▶ _Prompt_:
Output the material beneath this task exactly, images excluded.

▶ _Dataset entries_:
***
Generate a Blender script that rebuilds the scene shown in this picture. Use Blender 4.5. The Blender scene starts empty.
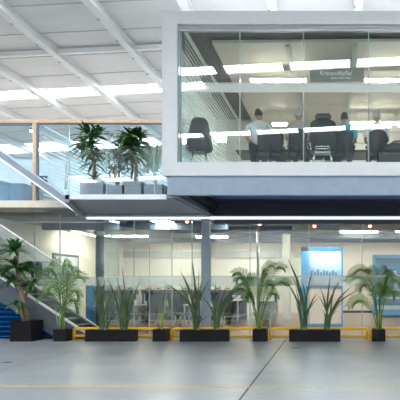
import bpy, bmesh, math, random
from mathutils import Vector, Matrix
R = random.Random(7)
C = bpy.context.scene.collection
F = 540.0; CZ = 1.5
def PX(px, Y): return (px - 335.0) * Y / F
def PZ(py, Y): return CZ + (282.0 - py) * Y / F
def P(px, py, Y): return Vector((PX(px, Y), Y, PZ(py, Y)))

# ------------------------------------------------------------ materials
def mat(name, col, rough=0.5, metal=0.0, var=0.06, scale=6.0, emit=None, es=0.0, bump=0.0, spec=0.5, col2=None, stretch=None):
    m = bpy.data.materials.new(name); m.use_nodes = True
    nt = m.node_tree; b = nt.nodes['Principled BSDF']
    b.inputs['Roughness'].default_value = rough
    b.inputs['Metallic'].default_value = metal
    b.inputs['Specular IOR Level'].default_value = spec
    tc = nt.nodes.new('ShaderNodeTexCoord'); n = nt.nodes.new('ShaderNodeTexNoise')
    n.inputs['Scale'].default_value = scale; n.inputs['Detail'].default_value = 4
    src = tc.outputs['Object']
    if stretch:
        mp = nt.nodes.new('ShaderNodeMapping'); mp.inputs['Scale'].default_value = stretch
        nt.links.new(src, mp.inputs['Vector']); src = mp.outputs['Vector']
    nt.links.new(src, n.inputs['Vector'])
    r = nt.nodes.new('ShaderNodeValToRGB')
    c2 = col2 or tuple(min(1, c * (1 + var)) for c in col)
    c1 = tuple(c * (1 - var) for c in col) if not col2 else col
    r.color_ramp.elements[0].position = 0.3; r.color_ramp.elements[1].position = 0.7
    r.color_ramp.elements[0].color = (*c1, 1); r.color_ramp.elements[1].color = (*c2, 1)
    nt.links.new(n.outputs['Fac'], r.inputs['Fac']); nt.links.new(r.outputs['Color'], b.inputs['Base Color'])
    if bump:
        bp = nt.nodes.new('ShaderNodeBump'); bp.inputs['Strength'].default_value = bump; bp.inputs['Distance'].default_value = 0.01
        nt.links.new(n.outputs['Fac'], bp.inputs['Height']); nt.links.new(bp.outputs['Normal'], b.inputs['Normal'])
    if emit:
        b.inputs['Emission Color'].default_value = (*emit, 1); b.inputs['Emission Strength'].default_value = es
    return m
def glass(name, f0=0.06, tint=(0.93, 0.97, 0.96), film=0.0, filmcol=(0.8, 0.87, 0.88)):
    m = bpy.data.materials.new(name); m.use_nodes = True; nt = m.node_tree; nt.nodes.clear()
    out = nt.nodes.new('ShaderNodeOutputMaterial'); tr = nt.nodes.new('ShaderNodeBsdfTransparent'); gl = nt.nodes.new('ShaderNodeBsdfGlossy')
    tr.inputs['Color'].default_value = (*tint, 1); gl.inputs['Roughness'].default_value = 0.0; gl.inputs['Color'].default_value = (1, 1, 1, 1)
    lw = nt.nodes.new('ShaderNodeLayerWeight'); lw.inputs['Blend'].default_value = 0.5
    pw = nt.nodes.new('ShaderNodeMath'); pw.operation = 'POWER'; pw.inputs[1].default_value = 5
    ma = nt.nodes.new('ShaderNodeMath'); ma.operation = 'MULTIPLY_ADD'; ma.inputs[1].default_value = 1 - f0; ma.inputs[2].default_value = f0
    nt.links.new(lw.outputs['Facing'], pw.inputs[0]); nt.links.new(pw.outputs[0], ma.inputs[0])
    base = tr.outputs[0]
    if film:
        df = nt.nodes.new('ShaderNodeBsdfDiffuse'); df.inputs['Color'].default_value = (*filmcol, 1)
        tl = nt.nodes.new('ShaderNodeBsdfTranslucent'); tl.inputs['Color'].default_value = (*filmcol, 1)
        mm = nt.nodes.new('ShaderNodeMixShader'); mm.inputs[0].default_value = 0.5
        nt.links.new(df.outputs[0], mm.inputs[1]); nt.links.new(tl.outputs[0], mm.inputs[2])
        m2 = nt.nodes.new('ShaderNodeMixShader'); m2.inputs[0].default_value = film
        nt.links.new(tr.outputs[0], m2.inputs[1]); nt.links.new(mm.outputs[0], m2.inputs[2]); base = m2.outputs[0]
    mx = nt.nodes.new('ShaderNodeMixShader')
    nt.links.new(ma.outputs[0], mx.inputs[0]); nt.links.new(base, mx.inputs[1]); nt.links.new(gl.outputs[0], mx.inputs[2])
    nt.links.new(mx.outputs[0], out.inputs['Surface'])
    return m

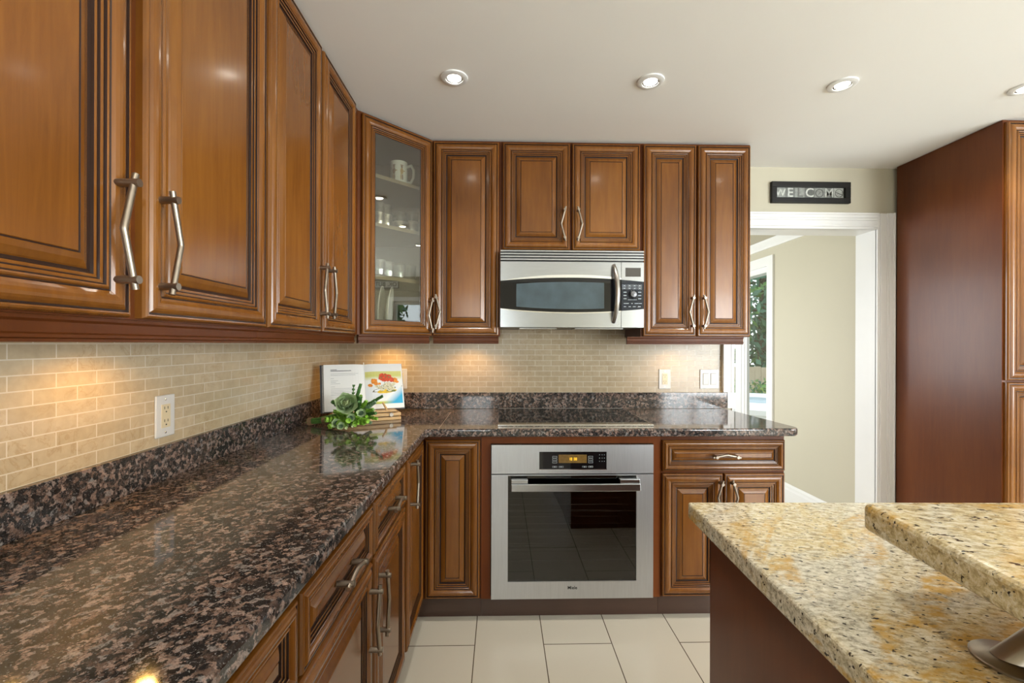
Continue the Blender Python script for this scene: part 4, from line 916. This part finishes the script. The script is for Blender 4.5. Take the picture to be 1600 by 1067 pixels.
***
▶ _Task result_:
Generate a Blender script that rebuilds the scene shown in this picture. Use Blender 4.5. The Blender scene starts empty.
import bpy, bmesh, math, random
from mathutils import Vector, Matrix
R = random.Random(7)
C = bpy.context.scene.collection
F = 540.0; CZ = 1.5
def PX(px, Y): return (px - 335.0) * Y / F
def PZ(py, Y): return CZ + (282.0 - py) * Y / F
def P(px, py, Y): return Vector((PX(px, Y), Y, PZ(py, Y)))

# ------------------------------------------------------------ materials
def mat(name, col, rough=0.5, metal=0.0, var=0.06, scale=6.0, emit=None, es=0.0, bump=0.0, spec=0.5, col2=None, stretch=None):
    m = bpy.data.materials.new(name); m.use_nodes = True
    nt = m.node_tree; b = nt.nodes['Principled BSDF']
    b.inputs['Roughness'].default_value = rough
    b.inputs['Metallic'].default_value = metal
    b.inputs['Specular IOR Level'].default_value = spec
    tc = nt.nodes.new('ShaderNodeTexCoord'); n = nt.nodes.new('ShaderNodeTexNoise')
    n.inputs['Scale'].default_value = scale; n.inputs['Detail'].default_value = 4
    src = tc.outputs['Object']
    if stretch:
        mp = nt.nodes.new('ShaderNodeMapping'); mp.inputs['Scale'].default_value = stretch
        nt.links.new(src, mp.inputs['Vector']); src = mp.outputs['Vector']
    nt.links.new(src, n.inputs['Vector'])
    r = nt.nodes.new('ShaderNodeValToRGB')
    c2 = col2 or tuple(min(1, c * (1 + var)) for c in col)
    c1 = tuple(c * (1 - var) for c in col) if not col2 else col
    r.color_ramp.elements[0].position = 0.3; r.color_ramp.elements[1].position = 0.7
    r.color_ramp.elements[0].color = (*c1, 1); r.color_ramp.elements[1].color = (*c2, 1)
    nt.links.new(n.outputs['Fac'], r.inputs['Fac']); nt.links.new(r.outputs['Color'], b.inputs['Base Color'])
    if bump:
        bp = nt.nodes.new('ShaderNodeBump'); bp.inputs['Strength'].default_value = bump; bp.inputs['Distance'].default_value = 0.01
        nt.links.new(n.outputs['Fac'], bp.inputs['Height']); nt.links.new(bp.outputs['Normal'], b.inputs['Normal'])
    if emit:
        b.inputs['Emission Color'].default_value = (*emit, 1); b.inputs['Emission Strength'].default_value = es
    return m
def glass(name, f0=0.06, tint=(0.93, 0.97, 0.96), film=0.0, filmcol=(0.8, 0.87, 0.88)):
    m = bpy.data.materials.new(name); m.use_nodes = True; nt = m.node_tree; nt.nodes.clear()
    out = nt.nodes.new('ShaderNodeOutputMaterial'); tr = nt.nodes.new('ShaderNodeBsdfTransparent'); gl = nt.nodes.new('ShaderNodeBsdfGlossy')
    tr.inputs['Color'].default_value = (*tint, 1); gl.inputs['Roughness'].default_value = 0.0; gl.inputs['Color'].default_value = (1, 1, 1, 1)
    lw = nt.nodes.new('ShaderNodeLayerWeight'); lw.inputs['Blend'].default_value = 0.5
    pw = nt.nodes.new('ShaderNodeMath'); pw.operation = 'POWER'; pw.inputs[1].default_value = 5
    ma = nt.nodes.new('ShaderNodeMath'); ma.operation = 'MULTIPLY_ADD'; ma.inputs[1].default_value = 1 - f0; ma.inputs[2].default_value = f0
    nt.links.new(lw.outputs['Facing'], pw.inputs[0]); nt.links.new(pw.outputs[0], ma.inputs[0])
    base = tr.outputs[0]
    if film:
        df = nt.nodes.new('ShaderNodeBsdfDiffuse'); df.inputs['Color'].default_value = (*filmcol, 1)
        tl = nt.nodes.new('ShaderNodeBsdfTranslucent'); tl.inputs['Color'].default_value = (*filmcol, 1)
        mm = nt.nodes.new('ShaderNodeMixShader'); mm.inputs[0].default_value = 0.5
        nt.links.new(df.outputs[0], mm.inputs[1]); nt.links.new(tl.outputs[0], mm.inputs[2])
        m2 = nt.nodes.new('ShaderNodeMixShader'); m2.inputs[0].default_value = film
        nt.links.new(tr.outputs[0], m2.inputs[1]); nt.links.new(mm.outputs[0], m2.inputs[2]); base = m2.outputs[0]
    mx = nt.nodes.new('ShaderNodeMixShader')
    nt.links.new(ma.outputs[0], mx.inputs[0]); nt.links.new(base, mx.inputs[1]); nt.links.new(gl.outputs[0], mx.inputs[2])
    nt.links.new(mx.outputs[0], out.inputs['Surface'])
    return m

Continue the Blender Python script for this scene: part 4, from line 916. This part finishes the script. The script is for Blender 4.5. Take the picture to be 1600 by 1067 pixels.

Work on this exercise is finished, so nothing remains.